In a speech Tuesday, Mubarak said he won't run in Egypt's scheduled September elections, but gave no indication of plans to step down before then, as the White House has urged.

The announcement did little to appease the tens of thousands of anti-government protesters, who also want Mubarak to cede power immediately.

On Wednesday, the largely peaceful protests turned violent when Mubarak supporters stormed Cairo's Tahrir Square wielding rocks, whips and firebombs, according to numerous reports.

The violent turn of events "makes clear," Doggett wrote, that keeping Mubarak in power "only risks further destabilization and loss of life."

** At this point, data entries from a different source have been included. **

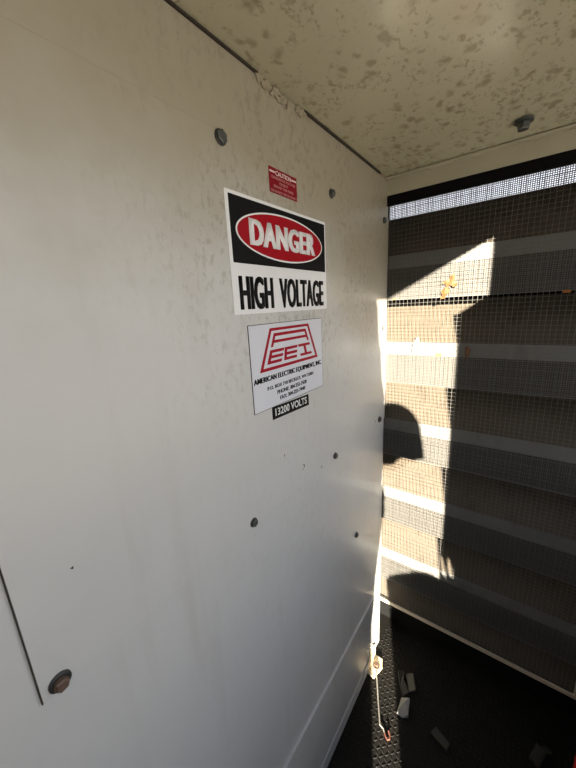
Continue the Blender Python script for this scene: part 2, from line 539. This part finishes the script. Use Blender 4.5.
cs = empty('company_sign', (0,.545,1.324))
tag(cs, 'pale grey company sign with a red trapezoid logo, below the DANGER sign', 'sign')
obj('border_line', wallpoly(B(), rect(.4165,1.3235,.6735,1.4920,.001), 0, .0009), SEAL, cs)
obj('sign_plate', wallpoly(B(), rect(.4178,1.3246,.6722,1.4909,.001), .0009, .0012), SILVER, cs)
lx0, lx1 = .0012, .0015
bm = B()
yc = .5455
def trap(z): return .0685 + (.1055-.0685)*(1.4825-z)/(1.4825-1.4005)   # half width at height z
def tl(z, inset=0): return yc-trap(z)+inset
def tr(z, inset=0): return yc+trap(z)-inset
zt, zb, w = 1.4825, 1.4005, .0060
iz1, iz0 = zt-.0055, zb+.0062
wallpoly(bm, [(tl(zt),zt),(tr(zt),zt),(tr(iz1,.0072),iz1),(tl(iz1,.0072),iz1)], lx0, lx1+.00001*0)
wallpoly(bm, [(tl(iz0,.0078),iz0),(tr(iz0,.0078),iz0),(tr(zb),zb),(tl(zb),zb)], lx0, lx1+.00001*1)
wallpoly(bm, [(tl(zt),zt),(tl(iz1,.0072),iz1),(tl(iz0,.0078),iz0),(tl(zb),zb)], lx0, lx1+.00001*2)
wallpoly(bm, [(tr(zt),zt),(tr(zb),zb),(tr(iz0,.0078),iz0),(tr(iz1,.0072),iz1)], lx0, lx1+.00001*3)
# letter A: roof, cross bar and two legs
a0, a1 = 1.4720, 1.4455
g = .0165
wallpoly(bm, [(tl(a0,g),a0),(tr(a0,g),a0),(tr(a0-.006,g),a0-.006),(tl(a0-.006,g),a0-.006)], lx0, lx1+.00001*5)
wallpoly(bm, [(tl(1.4585,g),1.4585),(tr(1.4585,g),1.4585),(tr(1.4530,g),1.4530),(tl(1.4530,g),1.4530)], lx0, lx1+.00001*6)
wallpoly(bm, [(tl(a0,g),a0),(tl(a0,g+.007),a0),(tl(a1,g+.007),a1),(tl(a1,g),a1)], lx0, lx1+.00001*7)
wallpoly(bm, [(tr(a0,g),a0),(tr(a1,g),a1),(tr(a1,g+.007),a1),(tr(a0,g+.007),a0)], lx0, lx1+.00001*8)
# letters E E I in the lower row
e1, e0 = 1.4400, 1.4130
def lean(y, z, k): return y + k*(e1-z)
def bar(ya, yb, za, zb_, k):
    global lx1
    lx1 += .00001
    wallpoly(bm, [(lean(ya,za,k),za),(lean(yb,za,k),za),(lean(yb,zb_,k),zb_),(lean(ya,zb_,k),zb_)], lx0, lx1)
for y0, y1, k in ((tl(e1,g), tl(e1,g)+.046, -.42), (yc-.0235, yc+.0225, -.16)):
    bar(y0, y0+.0085, e1, e0, k)
    bar(y0, y1, e1, e1-.0058, k)
    bar(y0, y1, e1-.0106, e1-.0164, k)
    bar(y0, y1, e0+.0058, e0, k)
yi = tr(e1, g)-.046
k = .30
bar(yi, yi+.046, e1, e1-.0056, k); bar(yi, yi+.046, e0+.0056, e0, k); bar(yi+.019, yi+.0275, e1, e0, k)
obj('logo', bm, LOGORED, cs)
lx1 = .0015
bm = B()
lettering(bm, 'AMERICAN ELECTRIC EQUIPMENT, INC.', .4205, .6680, 1.3785, 1.3910, lx0, lx1, .012, 1.03, 0, .0015)
lettering(bm, 'P.O. BOX 710 BECKLEY, WV 25801', .4590, .6285, 1.3605, 1.3690, lx0, lx1, .010, 1.0, 0, .0007)
lettering(bm, 'PHONE: 304-255-7438', .4890, .5985, 1.3470, 1.3555, lx0, lx1, .010, 1.0, 0, .0007)
lettering(bm, 'FAX: 304-255-7448', .4970, .5910, 1.3335, 1.3420, lx0, lx1, .010, 1.0, 0, .0007)
obj('lettering', bm, BLACK, cs)

vl = empty('voltage_label', (0,.538,1.292))
tag(vl, 'small black strip label reading 13200 VOLTS under the company sign', 'label')
obj('label_strip', wallpoly(B(), [(.4700,1.2965),(.6060,1.2915),(.6050,1.3180),(.4695,1.3235)], 0, .0008), BLACK, vl)
bm = B(); lettering(bm, '13200 VOLTS', .4790, .5965, 1.3000, 1.3165, .0008, .0011, .02, 1.02)
for v in bm.verts: v.co.z -= .037*(v.co.y-.538)
obj('lettering', bm, WHITE, vl)

cl = empty('caution_label', (0,.547,1.727))
tag(cl, 'small dark red CAUTION label above the DANGER sign', 'label')
obj('label_plate', wallpoly(B(), rect(.5035,1.7270,.5905,1.7690,.001), 0, .0008), DARKRED, cl)
bm = B()
lettering(bm, 'CAUTION', .5225, .5715, 1.7578, 1.7658, .0008, .0011, .02, 1.0)
box(bm, (.0008,.5055,1.7604), (.0011,.5205,1.7634)); box(bm, (.0008,.5735,1.7604), (.0011,.5885,1.7634))
o = obj('lettering', bm, PALEINK, cl)
bm = B()
lettering(bm, 'DANGEROUS VOLTAGE', .5105, .5845, 1.7512, 1.7558, .0008, .0011, .01, 1.0)
lettering(bm, 'PRESENT', .5330, .5610, 1.7440, 1.7486, .0008, .0011, .01, 1.0)
lettering(bm, 'BEHIND THIS PANEL', .5160, .5790, 1.7368, 1.7414, .0008, .0011, .01, 1.0)
lettering(bm, 'DISCONNECT BEFORE SERVICE', .5065, .5880, 1.7288, 1.7330, .0008, .0011, .01, 1.0)
obj('lettering', bm, PINKISH, cl)

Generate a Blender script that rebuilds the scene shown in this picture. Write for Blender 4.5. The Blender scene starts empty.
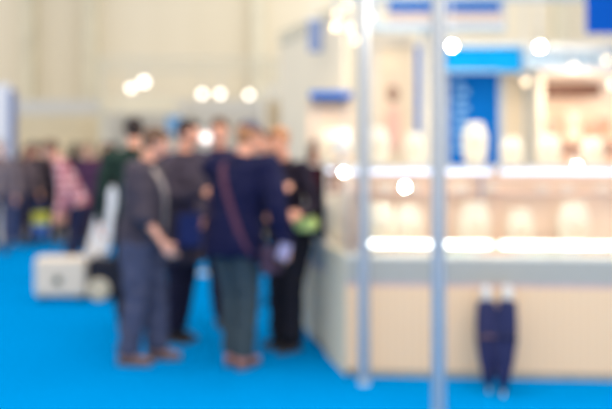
import bpy, bmesh, math, random
from mathutils import Vector, Matrix, noise
from mathutils.bvhtree import BVHTree

S = bpy.context.scene
COL = S.collection
random.seed(7)
R = math.radians

# ------------------------------------------------------------ camera, world, lights, exposure
F = 840.0                      # focal length in pixels of the 612 px wide frame
EYE = 1.5                      # camera height, horizon lies at image row 155
cam = bpy.data.cameras.new('camera')
cam.sensor_width = 36.0
cam.lens = F / 612.0 * 36.0
cam.shift_y = -(204.5 - 155.0) / 612.0
cam.clip_end = 200
cam.dof.use_dof = True
cam.dof.focus_distance = 1.45
cam.dof.aperture_fstop = 1.56
camo = bpy.data.objects.new('camera', cam)
camo.location = (0, 0, EYE)
camo.rotation_euler = (R(90), 0, 0)
COL.objects.link(camo)
S.camera = camo

w = bpy.data.worlds.new('hall_daylight')
S.world = w
w.use_nodes = True
w.node_tree.nodes['Background'].inputs[0].default_value = (1.0, 0.96, 0.90, 1)
w.node_tree.nodes['Background'].inputs[1].default_value = 1.02


def area(name, loc, size, power, color=(1, 0.97, 0.92), rot=(0, 0, 0)):
    l = bpy.data.lights.new(name, 'AREA')
    l.shape = 'RECTANGLE'
    l.size, l.size_y = size
    l.energy = power
    l.color = color
    o = bpy.data.objects.new(name, l)
    o.location = loc
    o.rotation_euler = rot
    COL.objects.link(o)
    return o


area('unseen_hall_light', (-1.0, 6.0, 7.5), (8, 8), 260)
area('unseen_hall_light', (2.0, 21.0, 8.0), (9, 6), 330, rot=(R(35), 0, 0))  # added overhead fill that brightens the back wall

area('unseen_hall_light', (1.5, -0.5, 6.0), (7, 4), 240, rot=(R(42), 0, 0))  # added fill above the camera, aimed at the counter front

S.cycles.transparent_max_bounces = 48
S.view_settings.view_transform = 'Standard'
S.view_settings.look = 'None'
S.view_settings.exposure = 0.12
S.view_settings.gamma = 1.0
S.view_settings.use_curve_mapping = False


def at(px, py, D):
    """photo pixel at distance D -> point in the hall"""
    return Vector(((px - 306) * D / F, D, EYE + (155 - py) * D / F))


def gx(px, D):
    return (px - 306) * D / F


def zz(py, D):
    return EYE + (155 - py) * D / F


# ------------------------------------------------------------ materials
def lin(c):
    return tuple(((v / 255.0) / 12.92 if v / 255.0 <= 0.04045 else ((v / 255.0 + 0.055) / 1.055) ** 2.4) for v in c) + (1,)


MATS = {}


def mat(name, rgb, rough=0.6, metal=0.0, var=0.10, scale=18.0, bump=0.15, spec=0.3):
    if name in MATS:
        return MATS[name]
    m = bpy.data.materials.new(name)
    m.use_nodes = True
    nt = m.node_tree
    b = nt.nodes['Principled BSDF']
    b.inputs['Roughness'].default_value = rough
    b.inputs['Metallic'].default_value = metal
    b.inputs['Specular IOR Level'].default_value = spec
    tc = nt.nodes.new('ShaderNodeTexCoord')
    n = nt.nodes.new('ShaderNodeTexNoise')
    n.inputs['Scale'].default_value = scale
    n.inputs['Detail'].default_value = 5
    nt.links.new(tc.outputs['Object'], n.inputs['Vector'])
    r = nt.nodes.new('ShaderNodeValToRGB')
    c = lin(rgb)
    r.color_ramp.elements[0].position = 0.3
    r.color_ramp.elements[1].position = 0.7
    r.color_ramp.elements[0].color = tuple(v * (1 - var) for v in c[:3]) + (1,)
    r.color_ramp.elements[1].color = tuple(min(1, v * (1 + var)) for v in c[:3]) + (1,)
    nt.links.new(n.outputs['Fac'], r.inputs['Fac'])
    nt.links.new(r.outputs['Color'], b.inputs['Base Color'])
    if bump:
        n2 = nt.nodes.new('ShaderNodeTexNoise')
        n2.inputs['Scale'].default_value = scale * 6
        nt.links.new(tc.outputs['Object'], n2.inputs['Vector'])
        bp = nt.nodes.new('ShaderNodeBump')
        bp.inputs['Strength'].default_value = bump
        bp.inputs['Distance'].default_value = 0.01
        nt.links.new(n2.outputs['Fac'], bp.inputs['Height'])
        nt.links.new(bp.outputs['Normal'], b.inputs['Normal'])
    MATS[name] = m
    return m


def emit(name, rgb, strength):
    if name in MATS:
        return MATS[name]
    m = bpy.data.materials.new(name)
    m.use_nodes = True
    b = m.node_tree.nodes['Principled BSDF']
    b.inputs['Base Color'].default_value = (0.8, 0.8, 0.8, 1)
    b.inputs['Emission Color'].default_value = lin(rgb)
    b.inputs['Emission Strength'].default_value = strength
    MATS[name] = m
    return m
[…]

"As he has done repeatedly in the past, Mubarak has again responded to his people's demand for an open and democratic society with a big stick — with the view that he can beat that spirit out of them with fear and intimidation," wrote Doggett, a senior member of both the Budget and Ways and Means committees.

"Families in Egypt, America, and across the globe are safer when our tax dollars are not used to finance oppression. America is the beacon of democracy to the world. We must lead by our deeds and our words."

The United States currently supplies Egypt with roughly $1.3 billion in foreign aid each year. Much of that comes in the form of military support, including weapons and equipment manufactured by U.S. companies. In a much-reported case, some tear-gas canisters being used by riot police in Cairo bear the label "Made in U.S.A." Because the aid supports domestic industries, the call to cut off the aid spigot to Egypt might meet with some opposition on Capitol Hill.

Still, the violence in Cairo is leading more and more lawmakers to condemn continued American support for Mubarak. Sen. Patrick Leahy (D-Vt.), chairman of the Appropriations subcommittee on foreign affairs, threatened Wednesday to cut off all aid to Egypt unless Mubarak steps down before September's elections.

"There is nobody, Republican or Democratic in the Senate and I suspect in the House, that's going to vote for an aid package for Egypt under these circumstances," Leahy told MSNBC.

Sen. Jeff Merkley (D-Ore.) delivered a similar message Thursday morning.

"In no way can America turn a blind eye to this ruthless assault on ordinary citizens," Merkley said on the chamber floor. "If we see a repeat of this violence, America must send a very strong message: There will we no further aid to the Mubarak government."

There are early signals that Mubarak is ignoring the warnings. On Thursday, his supporters intensified their crackdown by attacking international journalists and human rights workers, according to reports.